## DIRECTIONS
Take the listing and print it in full, exactly as given.

## DATA LINES
┄┄┄┄┄┄┄┄┄┄┄┄┄┄┄┄┄┄┄┄

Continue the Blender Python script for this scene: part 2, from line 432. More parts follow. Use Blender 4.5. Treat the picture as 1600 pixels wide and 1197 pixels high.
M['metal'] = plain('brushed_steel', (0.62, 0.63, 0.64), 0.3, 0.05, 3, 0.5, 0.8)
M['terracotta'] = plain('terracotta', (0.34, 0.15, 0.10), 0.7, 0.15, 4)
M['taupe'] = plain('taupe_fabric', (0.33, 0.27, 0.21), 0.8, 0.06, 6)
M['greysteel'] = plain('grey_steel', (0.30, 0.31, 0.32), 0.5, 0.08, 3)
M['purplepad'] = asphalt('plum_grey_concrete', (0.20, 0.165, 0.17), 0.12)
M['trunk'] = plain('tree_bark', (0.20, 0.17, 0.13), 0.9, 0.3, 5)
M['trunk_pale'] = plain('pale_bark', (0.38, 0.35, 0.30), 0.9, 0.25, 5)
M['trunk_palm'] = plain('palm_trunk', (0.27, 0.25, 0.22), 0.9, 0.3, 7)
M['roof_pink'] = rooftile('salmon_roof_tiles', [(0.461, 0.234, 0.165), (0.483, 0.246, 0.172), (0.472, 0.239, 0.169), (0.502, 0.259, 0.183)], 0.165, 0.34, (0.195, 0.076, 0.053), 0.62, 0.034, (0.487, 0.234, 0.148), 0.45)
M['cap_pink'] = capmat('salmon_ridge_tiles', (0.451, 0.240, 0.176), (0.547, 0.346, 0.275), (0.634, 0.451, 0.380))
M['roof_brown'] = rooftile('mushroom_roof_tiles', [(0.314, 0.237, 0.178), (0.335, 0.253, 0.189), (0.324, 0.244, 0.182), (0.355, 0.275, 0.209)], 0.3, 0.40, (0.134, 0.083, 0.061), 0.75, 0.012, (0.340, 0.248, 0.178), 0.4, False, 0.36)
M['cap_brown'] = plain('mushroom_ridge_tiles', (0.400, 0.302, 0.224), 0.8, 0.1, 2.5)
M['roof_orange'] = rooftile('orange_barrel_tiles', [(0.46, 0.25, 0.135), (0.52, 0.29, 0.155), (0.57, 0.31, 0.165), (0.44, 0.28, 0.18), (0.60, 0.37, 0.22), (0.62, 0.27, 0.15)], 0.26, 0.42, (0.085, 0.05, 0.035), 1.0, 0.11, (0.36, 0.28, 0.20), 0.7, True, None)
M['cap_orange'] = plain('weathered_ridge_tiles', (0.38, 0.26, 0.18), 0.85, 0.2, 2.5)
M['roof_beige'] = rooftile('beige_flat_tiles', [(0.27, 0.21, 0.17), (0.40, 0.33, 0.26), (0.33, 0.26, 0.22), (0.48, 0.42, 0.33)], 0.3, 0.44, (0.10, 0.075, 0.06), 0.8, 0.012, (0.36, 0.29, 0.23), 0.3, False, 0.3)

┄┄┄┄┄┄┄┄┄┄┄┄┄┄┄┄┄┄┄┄

## WORKED SOLUTION
Continue the Blender Python script for this scene: part 2, from line 432. More parts follow. Use Blender 4.5. Treat the picture as 1600 pixels wide and 1197 pixels high.
M['metal'] = plain('brushed_steel', (0.62, 0.63, 0.64), 0.3, 0.05, 3, 0.5, 0.8)
M['terracotta'] = plain('terracotta', (0.34, 0.15, 0.10), 0.7, 0.15, 4)
M['taupe'] = plain('taupe_fabric', (0.33, 0.27, 0.21), 0.8, 0.06, 6)
M['greysteel'] = plain('grey_steel', (0.30, 0.31, 0.32), 0.5, 0.08, 3)
M['purplepad'] = asphalt('plum_grey_concrete', (0.20, 0.165, 0.17), 0.12)
M['trunk'] = plain('tree_bark', (0.20, 0.17, 0.13), 0.9, 0.3, 5)
M['trunk_pale'] = plain('pale_bark', (0.38, 0.35, 0.30), 0.9, 0.25, 5)
M['trunk_palm'] = plain('palm_trunk', (0.27, 0.25, 0.22), 0.9, 0.3, 7)
M['roof_pink'] = rooftile('salmon_roof_tiles', [(0.461, 0.234, 0.165), (0.483, 0.246, 0.172), (0.472, 0.239, 0.169), (0.502, 0.259, 0.183)], 0.165, 0.34, (0.195, 0.076, 0.053), 0.62, 0.034, (0.487, 0.234, 0.148), 0.45)
M['cap_pink'] = capmat('salmon_ridge_tiles', (0.451, 0.240, 0.176), (0.547, 0.346, 0.275), (0.634, 0.451, 0.380))
M['roof_brown'] = rooftile('mushroom_roof_tiles', [(0.314, 0.237, 0.178), (0.335, 0.253, 0.189), (0.324, 0.244, 0.182), (0.355, 0.275, 0.209)], 0.3, 0.40, (0.134, 0.083, 0.061), 0.75, 0.012, (0.340, 0.248, 0.178), 0.4, False, 0.36)
M['cap_brown'] = plain('mushroom_ridge_tiles', (0.400, 0.302, 0.224), 0.8, 0.1, 2.5)
M['roof_orange'] = rooftile('orange_barrel_tiles', [(0.46, 0.25, 0.135), (0.52, 0.29, 0.155), (0.57, 0.31, 0.165), (0.44, 0.28, 0.18), (0.60, 0.37, 0.22), (0.62, 0.27, 0.15)], 0.26, 0.42, (0.085, 0.05, 0.035), 1.0, 0.11, (0.36, 0.28, 0.20), 0.7, True, None)
M['cap_orange'] = plain('weathered_ridge_tiles', (0.38, 0.26, 0.18), 0.85, 0.2, 2.5)
M['roof_beige'] = rooftile('beige_flat_tiles', [(0.27, 0.21, 0.17), (0.40, 0.33, 0.26), (0.33, 0.26, 0.22), (0.48, 0.42, 0.33)], 0.3, 0.44, (0.10, 0.075, 0.06), 0.8, 0.012, (0.36, 0.29, 0.23), 0.3, False, 0.3)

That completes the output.